Islamic Wills

We are able to offer an Islamic Will which incorporates the rules of Inheritance under Islam and which is recognised under Australian law.

If you would like to obtain an Islamic Will please complete your details in the Instruction Sheet below; which will then be forwarded to our Islamic Law team.

Islamic Will Application Form

FAQ’s - Frequently Asked Questions about Islamic Wills

It is narrated by Abdullah bin Umar that the Prophet Muhammad (saw) said, "It is not permissible for any Muslim who has something to will to stay for two nights without having his last Will and testament written and kept ready with him." (Sahih Bukhari)

It light of this hadith, common questions arise for Muslims residing in countries not governed under Shari’ah (Islamic Law), as to the validity of Islamic Wills under the governing law of the country in which they reside.

What is a Will?

A Will is a document which sets out what you want to happen to your assets after your death.

Your Will also states who is to be your executor. It is your executor who follows your wishes which are set out in your Will and generally look after your estate after you die.

Your Will details who you wish to leave something to and what you want to leave to them.

What happens if I do not have a Will?

If you do not have a Will you have no control over who inherits your assets after your death. The Wills Probate and Administration Act sets out a strict list of beneficiaries of an estate when someone dies without a Will. This strict list might not be what you want. It would not automatically distribute the assets in accordance with Islamic Principles.

How is an Islamic Will different to a Standard Australian Will?

An Islamic Will distributes your estate in accordance with the Mawarith schedule, being the set shares as stipulated in the Qur’an (Surah an-Nisa).

The Will states your wish to be buried in accordance with Islamic principles and provides details in relation to same.

Further, in relation to your debts being paid from your estate prior to distribution, the Islamic Will also includes payment of any outstanding obligations between yourself and Allah (swt) as a debt to be paid, such as outstanding zakat.

The Will also stipulates details of acceptable beneficiaries who can receive your estate as distributed in accordance with the Mawarith schedule. The Will also sets out further shari'ah aspects including but not limited to: the requirement that a beneficiary who is to receive part of your estate as calculated by the Mawarith schedule cannot be a Non-Muslim; or, to ensure that no part of your estate (not including a bequest), shall be inherited by a person whose claimed relationship to you is the result of a non-Islamic or unlawful marriage or through adoption.

The Islamic Will also incorporates the option to bequest 1/3 of your estate, prior to the estate being distributed amongst your surviving relatives in accordance with the Mawarith schedule. If an individual exercises their right not to make a specific bequest, their estate will be distributed solely in accordance with the Mawarith schedule. If however, an individual wants to make a bequest, they can only bequest up to 1/3 of their estate (pursuant to hadith). The bequest can be made to i.e., a non-relative, a Non-Muslim or a charity/organisation.

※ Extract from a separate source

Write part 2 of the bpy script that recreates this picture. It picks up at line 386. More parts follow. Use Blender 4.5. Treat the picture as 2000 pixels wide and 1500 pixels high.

Can an Islamic Will be recognised under Australian Law?

Yes. A standard Australian Will generally distributes an estate in percentages to elected beneficiaries. The Islamic Will also distributes an estate in percentages to beneficiaries however, both the percentage and the beneficiaries are determined in accordance with Shari’ah and not by the discretion of the individual making the Will (but for the 1/3 bequest option as noted above).

It is therefore possible for Muslims residing in Australia to have a valid Will which is Shari’ah compliant and in accordance with Australian laws of inheritance.

Who should I appoint as my executor?

Your executor is the person who looks after your estate after you die. Your executor provides documents to your lawyers and signs documents, in accordance with your Will.

Your executor must be over 18 at the time you pass away. You can appoint anyone you like but it is recommended that your executor knows your family situation as they will be responsible for identifying which surviving family members can be possible beneficiaries under your Islamic Will.

You can appoint i.e. your spouse, children, other family member or friend to act as executor.

Why do I need to appoint more than one executor?

We have an option to appoint “back up” executors in case your first preference is not able to act as executor. You can have any number of “back up” executors however, it is normally sufficient to have up to 3 executors. You can always update your Will if you wish to change your executors in future.

How is my estate divided up under the Islamic Will?

The link below is to an inheritance calculator which is a useful guide as to how your estate may be divided up under the Islamic Will. [Please note that we do not in any way endorse the website in the link, nor do we guarantee the accuracy of the calculator. This is provided as a guide to assist you.]

Link to:

How much does the Islamic Will cost?

We charge $330 (including GST) for a simple Islamic Will. If you are a couple and require two Islamic Wills then we are able to offer both Wills for husband and wife for $550 (including GST).

Has the Islamic Will been reviewed by any religious scholars?

Yes. The shari’ah component of this Will is based on work done in collaboration with Daar Aisha Shari’ah College.

It has also been reviewed by Imams from many Mosques throughout Wollongong and Sydney.